**What is being asked:** The listing beneath should be written out in full, exactly as shown.

**Data provided:**
........
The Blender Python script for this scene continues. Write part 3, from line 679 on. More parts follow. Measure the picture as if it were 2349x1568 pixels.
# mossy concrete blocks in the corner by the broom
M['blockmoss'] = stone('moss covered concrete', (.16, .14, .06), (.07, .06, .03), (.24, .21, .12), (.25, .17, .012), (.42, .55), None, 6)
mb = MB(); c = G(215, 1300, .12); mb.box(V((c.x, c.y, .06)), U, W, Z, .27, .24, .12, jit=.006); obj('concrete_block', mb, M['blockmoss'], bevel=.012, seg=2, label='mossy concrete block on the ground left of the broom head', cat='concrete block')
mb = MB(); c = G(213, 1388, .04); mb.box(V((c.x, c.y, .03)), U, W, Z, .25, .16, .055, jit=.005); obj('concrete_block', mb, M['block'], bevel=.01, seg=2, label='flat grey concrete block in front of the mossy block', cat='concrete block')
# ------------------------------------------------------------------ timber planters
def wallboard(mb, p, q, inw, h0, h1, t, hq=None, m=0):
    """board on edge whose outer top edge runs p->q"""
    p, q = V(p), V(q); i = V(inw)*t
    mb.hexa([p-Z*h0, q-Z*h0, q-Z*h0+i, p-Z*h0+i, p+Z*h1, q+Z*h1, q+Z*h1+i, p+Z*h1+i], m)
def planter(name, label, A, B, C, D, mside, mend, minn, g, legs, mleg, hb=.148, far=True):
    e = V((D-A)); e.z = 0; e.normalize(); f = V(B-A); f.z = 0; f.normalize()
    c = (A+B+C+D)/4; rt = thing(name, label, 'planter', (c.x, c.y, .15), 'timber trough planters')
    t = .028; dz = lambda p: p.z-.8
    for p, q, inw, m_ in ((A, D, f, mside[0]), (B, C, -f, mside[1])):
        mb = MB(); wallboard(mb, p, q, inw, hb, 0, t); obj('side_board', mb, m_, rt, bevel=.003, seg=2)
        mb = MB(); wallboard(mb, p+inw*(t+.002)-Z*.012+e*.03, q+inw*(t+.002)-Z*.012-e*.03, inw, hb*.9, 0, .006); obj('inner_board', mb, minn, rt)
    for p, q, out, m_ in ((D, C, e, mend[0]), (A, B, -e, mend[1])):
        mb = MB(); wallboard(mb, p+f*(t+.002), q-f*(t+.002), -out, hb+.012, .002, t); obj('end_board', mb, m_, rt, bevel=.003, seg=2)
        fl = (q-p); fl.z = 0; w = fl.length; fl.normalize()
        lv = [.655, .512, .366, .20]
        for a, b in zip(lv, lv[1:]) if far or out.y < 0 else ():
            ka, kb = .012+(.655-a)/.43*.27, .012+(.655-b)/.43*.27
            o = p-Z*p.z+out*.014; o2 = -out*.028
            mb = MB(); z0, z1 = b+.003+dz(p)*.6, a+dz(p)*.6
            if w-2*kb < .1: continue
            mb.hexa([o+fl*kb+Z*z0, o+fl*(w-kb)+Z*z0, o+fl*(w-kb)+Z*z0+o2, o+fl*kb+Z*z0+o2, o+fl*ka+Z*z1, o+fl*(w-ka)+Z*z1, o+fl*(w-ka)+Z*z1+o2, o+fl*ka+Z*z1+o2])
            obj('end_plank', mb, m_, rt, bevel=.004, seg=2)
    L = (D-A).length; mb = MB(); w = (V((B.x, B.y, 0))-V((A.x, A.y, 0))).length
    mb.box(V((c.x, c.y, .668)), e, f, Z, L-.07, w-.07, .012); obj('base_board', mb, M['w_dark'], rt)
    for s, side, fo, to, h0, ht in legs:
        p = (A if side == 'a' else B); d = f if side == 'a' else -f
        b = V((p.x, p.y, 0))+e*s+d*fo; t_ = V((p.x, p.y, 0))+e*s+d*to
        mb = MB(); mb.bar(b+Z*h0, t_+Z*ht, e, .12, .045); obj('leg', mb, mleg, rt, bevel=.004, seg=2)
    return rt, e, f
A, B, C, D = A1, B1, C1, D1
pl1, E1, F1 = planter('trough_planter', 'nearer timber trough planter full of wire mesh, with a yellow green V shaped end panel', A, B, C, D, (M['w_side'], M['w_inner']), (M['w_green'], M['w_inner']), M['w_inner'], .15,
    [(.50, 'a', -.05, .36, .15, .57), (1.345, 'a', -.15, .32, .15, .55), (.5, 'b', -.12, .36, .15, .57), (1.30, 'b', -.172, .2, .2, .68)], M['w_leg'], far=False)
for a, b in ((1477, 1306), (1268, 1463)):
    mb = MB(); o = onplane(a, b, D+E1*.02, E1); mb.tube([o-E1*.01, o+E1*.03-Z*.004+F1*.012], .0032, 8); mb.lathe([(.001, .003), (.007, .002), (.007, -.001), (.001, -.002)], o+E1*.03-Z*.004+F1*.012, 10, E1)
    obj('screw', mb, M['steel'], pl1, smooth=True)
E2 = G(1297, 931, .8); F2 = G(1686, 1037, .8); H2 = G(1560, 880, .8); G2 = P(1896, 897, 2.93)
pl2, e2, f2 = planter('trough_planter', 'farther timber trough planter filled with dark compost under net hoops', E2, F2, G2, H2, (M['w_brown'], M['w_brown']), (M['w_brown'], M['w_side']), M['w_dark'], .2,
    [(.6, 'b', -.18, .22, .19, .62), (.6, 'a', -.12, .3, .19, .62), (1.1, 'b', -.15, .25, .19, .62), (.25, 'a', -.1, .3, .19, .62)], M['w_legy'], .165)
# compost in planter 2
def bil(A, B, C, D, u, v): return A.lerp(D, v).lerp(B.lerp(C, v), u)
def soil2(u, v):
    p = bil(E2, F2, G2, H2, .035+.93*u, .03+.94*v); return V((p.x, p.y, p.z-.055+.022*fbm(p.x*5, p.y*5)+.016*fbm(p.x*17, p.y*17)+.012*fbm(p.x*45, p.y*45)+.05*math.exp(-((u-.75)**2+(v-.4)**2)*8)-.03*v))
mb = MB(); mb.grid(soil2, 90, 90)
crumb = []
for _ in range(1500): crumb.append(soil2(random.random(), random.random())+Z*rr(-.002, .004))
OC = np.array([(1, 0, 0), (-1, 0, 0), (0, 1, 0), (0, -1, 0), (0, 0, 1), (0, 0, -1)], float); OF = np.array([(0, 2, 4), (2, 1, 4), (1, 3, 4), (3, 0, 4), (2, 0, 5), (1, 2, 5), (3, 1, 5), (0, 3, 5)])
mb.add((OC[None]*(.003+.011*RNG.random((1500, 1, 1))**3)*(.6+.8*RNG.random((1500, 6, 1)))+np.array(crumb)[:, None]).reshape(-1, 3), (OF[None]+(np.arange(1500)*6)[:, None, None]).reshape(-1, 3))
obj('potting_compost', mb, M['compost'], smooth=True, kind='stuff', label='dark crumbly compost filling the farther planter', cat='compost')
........
**Written solution:**
The Blender Python script for this scene continues. Write part 3, from line 679 on. More parts follow. Measure the picture as if it were 2349x1568 pixels.
# mossy concrete blocks in the corner by the broom
M['blockmoss'] = stone('moss covered concrete', (.16, .14, .06), (.07, .06, .03), (.24, .21, .12), (.25, .17, .012), (.42, .55), None, 6)
mb = MB(); c = G(215, 1300, .12); mb.box(V((c.x, c.y, .06)), U, W, Z, .27, .24, .12, jit=.006); obj('concrete_block', mb, M['blockmoss'], bevel=.012, seg=2, label='mossy concrete block on the ground left of the broom head', cat='concrete block')
mb = MB(); c = G(213, 1388, .04); mb.box(V((c.x, c.y, .03)), U, W, Z, .25, .16, .055, jit=.005); obj('concrete_block', mb, M['block'], bevel=.01, seg=2, label='flat grey concrete block in front of the mossy block', cat='concrete block')
# ------------------------------------------------------------------ timber planters
def wallboard(mb, p, q, inw, h0, h1, t, hq=None, m=0):
    """board on edge whose outer top edge runs p->q"""
    p, q = V(p), V(q); i = V(inw)*t
    mb.hexa([p-Z*h0, q-Z*h0, q-Z*h0+i, p-Z*h0+i, p+Z*h1, q+Z*h1, q+Z*h1+i, p+Z*h1+i], m)
def planter(name, label, A, B, C, D, mside, mend, minn, g, legs, mleg, hb=.148, far=True):
    e = V((D-A)); e.z = 0; e.normalize(); f = V(B-A); f.z = 0; f.normalize()
    c = (A+B+C+D)/4; rt = thing(name, label, 'planter', (c.x, c.y, .15), 'timber trough planters')
    t = .028; dz = lambda p: p.z-.8
    for p, q, inw, m_ in ((A, D, f, mside[0]), (B, C, -f, mside[1])):
        mb = MB(); wallboard(mb, p, q, inw, hb, 0, t); obj('side_board', mb, m_, rt, bevel=.003, seg=2)
        mb = MB(); wallboard(mb, p+inw*(t+.002)-Z*.012+e*.03, q+inw*(t+.002)-Z*.012-e*.03, inw, hb*.9, 0, .006); obj('inner_board', mb, minn, rt)
    for p, q, out, m_ in ((D, C, e, mend[0]), (A, B, -e, mend[1])):
        mb = MB(); wallboard(mb, p+f*(t+.002), q-f*(t+.002), -out, hb+.012, .002, t); obj('end_board', mb, m_, rt, bevel=.003, seg=2)
        fl = (q-p); fl.z = 0; w = fl.length; fl.normalize()
        lv = [.655, .512, .366, .20]
        for a, b in zip(lv, lv[1:]) if far or out.y < 0 else ():
            ka, kb = .012+(.655-a)/.43*.27, .012+(.655-b)/.43*.27
            o = p-Z*p.z+out*.014; o2 = -out*.028
            mb = MB(); z0, z1 = b+.003+dz(p)*.6, a+dz(p)*.6
            if w-2*kb < .1: continue
            mb.hexa([o+fl*kb+Z*z0, o+fl*(w-kb)+Z*z0, o+fl*(w-kb)+Z*z0+o2, o+fl*kb+Z*z0+o2, o+fl*ka+Z*z1, o+fl*(w-ka)+Z*z1, o+fl*(w-ka)+Z*z1+o2, o+fl*ka+Z*z1+o2])
            obj('end_plank', mb, m_, rt, bevel=.004, seg=2)
    L = (D-A).length; mb = MB(); w = (V((B.x, B.y, 0))-V((A.x, A.y, 0))).length
    mb.box(V((c.x, c.y, .668)), e, f, Z, L-.07, w-.07, .012); obj('base_board', mb, M['w_dark'], rt)
    for s, side, fo, to, h0, ht in legs:
        p = (A if side == 'a' else B); d = f if side == 'a' else -f
        b = V((p.x, p.y, 0))+e*s+d*fo; t_ = V((p.x, p.y, 0))+e*s+d*to
        mb = MB(); mb.bar(b+Z*h0, t_+Z*ht, e, .12, .045); obj('leg', mb, mleg, rt, bevel=.004, seg=2)
    return rt, e, f
A, B, C, D = A1, B1, C1, D1
pl1, E1, F1 = planter('trough_planter', 'nearer timber trough planter full of wire mesh, with a yellow green V shaped end panel', A, B, C, D, (M['w_side'], M['w_inner']), (M['w_green'], M['w_inner']), M['w_inner'], .15,
    [(.50, 'a', -.05, .36, .15, .57), (1.345, 'a', -.15, .32, .15, .55), (.5, 'b', -.12, .36, .15, .57), (1.30, 'b', -.172, .2, .2, .68)], M['w_leg'], far=False)
for a, b in ((1477, 1306), (1268, 1463)):
    mb = MB(); o = onplane(a, b, D+E1*.02, E1); mb.tube([o-E1*.01, o+E1*.03-Z*.004+F1*.012], .0032, 8); mb.lathe([(.001, .003), (.007, .002), (.007, -.001), (.001, -.002)], o+E1*.03-Z*.004+F1*.012, 10, E1)
    obj('screw', mb, M['steel'], pl1, smooth=True)
E2 = G(1297, 931, .8); F2 = G(1686, 1037, .8); H2 = G(1560, 880, .8); G2 = P(1896, 897, 2.93)
pl2, e2, f2 = planter('trough_planter', 'farther timber trough planter filled with dark compost under net hoops', E2, F2, G2, H2, (M['w_brown'], M['w_brown']), (M['w_brown'], M['w_side']), M['w_dark'], .2,
    [(.6, 'b', -.18, .22, .19, .62), (.6, 'a', -.12, .3, .19, .62), (1.1, 'b', -.15, .25, .19, .62), (.25, 'a', -.1, .3, .19, .62)], M['w_legy'], .165)
# compost in planter 2
def bil(A, B, C, D, u, v): return A.lerp(D, v).lerp(B.lerp(C, v), u)
def soil2(u, v):
    p = bil(E2, F2, G2, H2, .035+.93*u, .03+.94*v); return V((p.x, p.y, p.z-.055+.022*fbm(p.x*5, p.y*5)+.016*fbm(p.x*17, p.y*17)+.012*fbm(p.x*45, p.y*45)+.05*math.exp(-((u-.75)**2+(v-.4)**2)*8)-.03*v))
mb = MB(); mb.grid(soil2, 90, 90)
crumb = []
for _ in range(1500): crumb.append(soil2(random.random(), random.random())+Z*rr(-.002, .004))
OC = np.array([(1, 0, 0), (-1, 0, 0), (0, 1, 0), (0, -1, 0), (0, 0, 1), (0, 0, -1)], float); OF = np.array([(0, 2, 4), (2, 1, 4), (1, 3, 4), (3, 0, 4), (2, 0, 5), (1, 2, 5), (3, 1, 5), (0, 3, 5)])
mb.add((OC[None]*(.003+.011*RNG.random((1500, 1, 1))**3)*(.6+.8*RNG.random((1500, 6, 1)))+np.array(crumb)[:, None]).reshape(-1, 3), (OF[None]+(np.arange(1500)*6)[:, None, None]).reshape(-1, 3))
obj('potting_compost', mb, M['compost'], smooth=True, kind='stuff', label='dark crumbly compost filling the farther planter', cat='compost')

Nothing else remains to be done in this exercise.